Marc a appris au contact des gens et son souvenir le plus émouvant de formation est celui des handicapés qu’il a rencontré dans les foyers de Bertrange et qui eux l’ont écouté, lui : il a pu leur dire la peur qu’ils lui inspiraient.

La peur provoque l’agressivité et en écoutant quelqu’un exprimer sa peur on parvient à comprendre les raisons de ses actes et à apaiser ses tensions.

Aujourd’hui, il n’y a plus qu’un quart des résidents qui sortent de prison, les autres sont adressés au F.O.M.A.L par la mairie et le C.C.A.S.



C’est un chemin vers l’autonomie qu’il faut tracer avec eux.

Cela passe par le retour à une hygiène de vie, se lever le matin et par l’amélioration de leur façon de se présenter : beaucoup n’ont jamais travaillé de leur vie et on ne peut affronter le monde du travail sur un mode familier. Il faut être capable de s’exprimer clairement pour être compris par les interlocuteurs que l’on rencontre.

En moyenne les jeunes restent au maximum douze mois dans le dispositif et si leur situation n’est pas réglée, ils sont dirigés vers le foyer AMLI par exemple.

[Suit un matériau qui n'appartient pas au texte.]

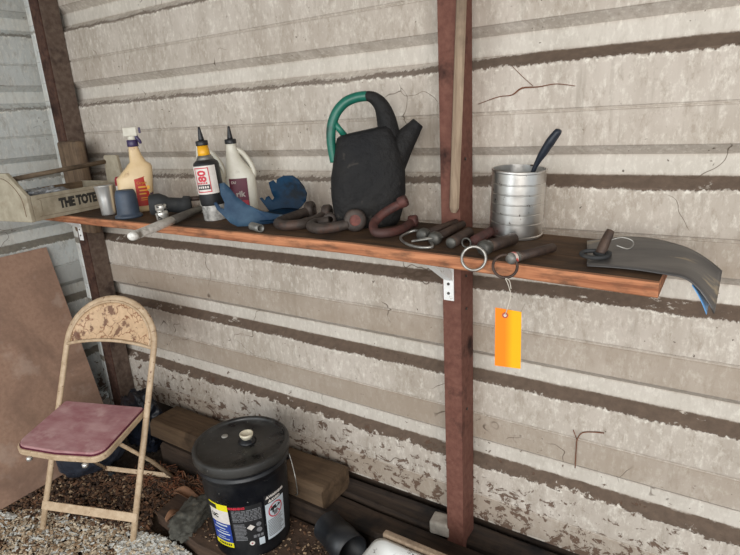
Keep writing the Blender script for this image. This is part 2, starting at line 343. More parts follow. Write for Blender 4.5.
def grid(bm, fn, nu, nv, thick=None):
    """fn(u,v)->Vector, u,v in 0..1; optional thickness along the normal (closed shell)"""
    V = [[Vector(fn(i/nu, j/nv)) for j in range(nv+1)] for i in range(nu+1)]
    def nrm(i, j):
        a = V[min(i+1, nu)][j]-V[max(i-1, 0)][j]; b = V[i][min(j+1, nv)]-V[i][max(j-1, 0)]; return a.cross(b).normalized()
    A = [[bm.verts.new(V[i][j]) for j in range(nv+1)] for i in range(nu+1)]
    for i in range(nu):
        for j in range(nv): bm.faces.new((A[i][j], A[i+1][j], A[i+1][j+1], A[i][j+1]))
    if thick:
        B = [[bm.verts.new(V[i][j]-nrm(i, j)*thick) for j in range(nv+1)] for i in range(nu+1)]
        for i in range(nu):
            for j in range(nv): bm.faces.new((B[i][j], B[i][j+1], B[i+1][j+1], B[i+1][j]))
        for i in range(nu):
            bm.faces.new((A[i][0], B[i][0], B[i+1][0], A[i+1][0])); bm.faces.new((A[i][nv], A[i+1][nv], B[i+1][nv], B[i][nv]))
        for j in range(nv):
            bm.faces.new((A[0][j], A[0][j+1], B[0][j+1], B[0][j])); bm.faces.new((A[nu][j], B[nu][j], B[nu][j+1], A[nu][j+1]))
def text(name, body, size, mat, parent, mt, wrap=None, bold=0, depth=.0004, shear=0):
    cu = bpy.data.curves.new(name, 'FONT'); cu.body = body; cu.size = size; cu.align_x = 'CENTER'; cu.align_y = 'CENTER'; cu.offset = bold; cu.extrude = depth; cu.shear = shear; cu.resolution_u = 3
    tmp = bpy.data.objects.new('tmp', cu); C.objects.link(tmp)
    dg = bpy.context.evaluated_depsgraph_get(); dg.update()
    me = bpy.data.meshes.new_from_object(tmp.evaluated_get(dg)); bpy.data.objects.remove(tmp)
    me.name = name; me.materials.clear(); me.materials.append(M[mat])
    if wrap:
        for v in me.vertices: v.co = wrap(v.co)
    else: me.transform(mt)
    o = bpy.data.objects.new(name, me); C.objects.link(o); o.parent = parent; return o
def T(*a): return Matrix.Translation(a)
def RX(a): return Matrix.Rotation(a, 4, 'X')
def RY(a): return Matrix.Rotation(a, 4, 'Y')
def RZ(a): return Matrix.Rotation(a, 4, 'Z')
def shz(x): return 1.188 if x < -.8 else 1.188-(x+.8)/.7*.019      # height of the shelf top

# ------------------------------------------------------------------ setting
GZ = -.02
b = nb()
def gfn(u, v):
    x = -3.2+u*6.2; y = -6+v*6.6
    z = GZ + .018*mnoise.noise(Vector((x*2.3, y*2.3, 0))) + .006*mnoise.noise(Vector((x*11, y*11, 4)))
    return (x, y, min(z, -.004))
grid(b, gfn, 150, 150, .05)
struct('floor', b, 'soil', smooth=True)
struct('terrain_outside', bx((0, -14, -.06), (40, 16, .04)), 'gravel_far')

def panel(axis, u0, u1, inner_sign, zlo, zhi):
    """ribbed metal sheet; profile repeated every .305 m"""
    pr = []
    k = 8
    zs = []
    for i in range(-1, 9):
        z0 = 1.8945-.305*i
        for u, d in ((0, 0), (.026, .031), (.077, .031), (.101, 0), (.183, 0), (.186, .0045), (.190, .0045), (.194, 0)):
            z = z0+u
            if zlo < z < zhi: zs.append((z, d))
    zs.sort(); zs = [(zlo, 0)]+zs+[(zhi, 0)]
    b = nb(); nu = 40; t = .0035
    def mk(s, d, z): return (s, d, z) if axis == 'x' else (inner_sign-d, s, z)
    prev = None
    for i in range(nu+1):
        s = u0+(u1-u0)*i/nu
        A = [b.verts.new(mk(s, d, z)) for z, d in zs]; B = [b.verts.new(mk(s, d+t, z)) for z, d in zs]
        if prev:
            PA, PB = prev
            for j in range(len(zs)-1):
                b.faces.new((PA[j], A[j], A[j+1], PA[j+1])); b.faces.new((PB[j+1], B[j+1], B[j], PB[j]))
            b.faces.new((PA[0], PB[0], B[0], A[0])); b.faces.new((PA[-1], A[-1], B[-1], PB[-1]))
        if i in (0, nu):
            for j in range(len(zs)-1): b.faces.new((A[j], A[j+1], B[j+1], B[j]))
        prev = (A, B)
    return b
struct('wall_back', panel('x', -2.738, 1.9, 0, .158, 2.7), 'wall')
struct('wall_left', panel('y', -3.2, .036, -2.70, .10, 2.7), 'wall_left')
struct('ceiling', bx((-.4, -1.3, 2.73), (4.8, 2.9, .03)), 'roof')

# base girt and base trim angle under the sheet
b = nb(); box(b, (-.4, .052, .139), (4.5, .02, .05)); box(b, (-.4, .075, .08), (4.5, .03, .16)); struct('trim_1', b, 'sill')
# light trim strip in the corner
b = nb(); prism(b, [(-2.598, -.001), (-2.562, -.001), (-2.562, -.086), (-2.566, -.090), (-2.598, -.086)], .1, 2.7, axis='z'); struct('trim_2', b, 'wall_left')

# steel posts : channel sections
def post(x0, x1, mat, label):
    t = thing('steel_post', label, 'post', ((x0+x1)/2, -.045, 0)); cx = (x0+x1)/2; w_ = (x1-x0)/2
    b = nb(); th = .006
    poly = [(-w_, -.045), (w_, -.045), (w_, .043), (w_-.03, .043), (w_-.03, .037), (w_-th, .037), (w_-th, -.039), (-w_+th, -.039), (-w_+th, .043), (-w_, .043)]
    prism(b, poly, -.03, 2.7, axis='z'); link('channel', b, mat, t, bevel=.0015)
    return t
pr_ = post(-.674, -.617, 'post', 'reddish brown steel post behind the middle of the shelf')
pl_ = post(-2.556, -2.492, 'post_dark', 'dark rusty steel post in the left corner behind the tool tote')
for z in (1.03, .93, 1.36, .60):
    b = nb(); lathe(b, [(0.0005, 0), (.004, .001), (.0045, .003), (.0005, .0045)], 10, T(.0285, -.01, z) @ RY(PI/2)); link('rivet', b, 'screw', pr_, smooth=True)
b = nb(); box(b, (.0335, .002, 1.335), (.003, .080, 2.72)); link('lit_side_plate', b, 'post_lit_side', pl_, bevel=.001)  # added plate that paints the post's right side as the lit one
for z in (1.84, 1.53, .93, 1.23):
    b = nb(); box(b, (.054, .060, z), (.038, .026, .072)); link('gap_shade_block', b, 'tarp', pl_, bevel=.010)  # added black boxes painting the shade in the gaps between post and channels
# wooden block on left post
tag(link('wooden_block', bx((-2.423, -.111, 1.245), (.155, .040, .40)), 'block', bevel=.010), 'worn wooden block fixed upright on the left steel post', 'wood block')
# lath leaning in the post
b = nb(); tube(b, [(-.583, -.118, 2.6), (-.588, -.116, 1.9), (-.627, -.106, 1.235), (-.629, -.106, 1.222)], [.0072, .0072, .0075, .004], 8, flat=1.9)
tag(link('wooden_lath', b, 'slat', smooth=False), 'thin weathered wooden lath standing against the middle steel post', 'lath')

# ------------------------------------------------------------------ shelf and brackets
b = nb(); n_ = 72; pv = None
for i in range(n_+1):
    x = -2.475 + (2.475-.095)*i/n_; z = shz(x); th = .027+.006*(i/n_)
    jx = .0015*mnoise.noise(Vector((x*9, 0, 0)))
    fy = -.375+jx+max(0, -2.29-x)*1.15
    ring = [b.verts.new(p) for p in ((x, -.092, z-th), (x, -.092, z), (x, fy+.003, z), (x, fy, z-.003), (x, fy, z-th+.003), (x, fy+.003, z-th))]
    if pv:
        for k in range(6): b.faces.new((pv[k], ring[k], ring[(k+1) % 6], pv[(k+1) % 6]))
    else: b.faces.new(ring)
    pv = ring
b.faces.new(pv[::-1])
tag(link('shelf_board', b, 'shelf'), 'long rough orange-brown wooden board serving as the wall shelf', 'shelf')

def bracket(x, zt, label, yb, wd=.026, yl=.20, vl=.13, bl=.17):
    t = thing('shelf_bracket', label, 'bracket', (x, yb, zt))
    b = nb(); poly = [(0, 0), (-yl, 0), (-yl, -.003), (-.03, -.003), (-.018, -.006), (-.008, -.016), (-.004, -.03), (-.004, -vl), (0, -vl)]
    prism(b, [(u, v) for u, v in poly], -wd/2, wd/2, axis='x'); link('angle_plate', b, 'bracket', t, bevel=.001)
    b = nb(); prism(b, [(-.001, -bl*.70-.014), (-bl, -.022), (-bl, -.003), (-bl+.022, -.003), (-.001, -bl*.70+.008)], -wd*.42, wd*.42, axis='x'); link('brace', b, 'bracket', t)
    for z in (-vl+.022, -vl+.05):
        b = nb(); lathe(b, [(.0003, 0), (.0045, .0), (.004, .002), (.0003, .003)], 12, T(0, -.004, z) @ RX(PI/2)); link('screw', b, 'screw', t, smooth=True)
    return t
bracket(-.653, shz(-.653)-.0315, 'white enamelled steel bracket on the middle reddish post', -.0905, .032, .22, .19, .168)
bracket(-2.450, shz(-2)-.0275, 'white steel bracket on the wooden block at the left end', -.1315, .028, .12, .15, .115)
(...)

Quand les chosent s’arrangent et qu’ils trouvent du travail les résidents restent souvent dans les parages en louant cette fois un appartement à leur nom.

Depuis 1991, il ya des filles dans l’équipe éducative et depuis peu les résidents peuvent accueillir leurs petites amies : les garçons respectent les éducatrices qui ont d’autres façons d’entrer en relation avec eux et la présence des amies dans les chambres diminue la violence et motive davantage les garçons pour retrouver du travail.


A la veille de partir Marc Betou sent qu’il a fait un sacré boulot et rien ne lui fait plus plaisir que la reconnaissance des anciens résidents qui parfois l’invitent à manger chez eux.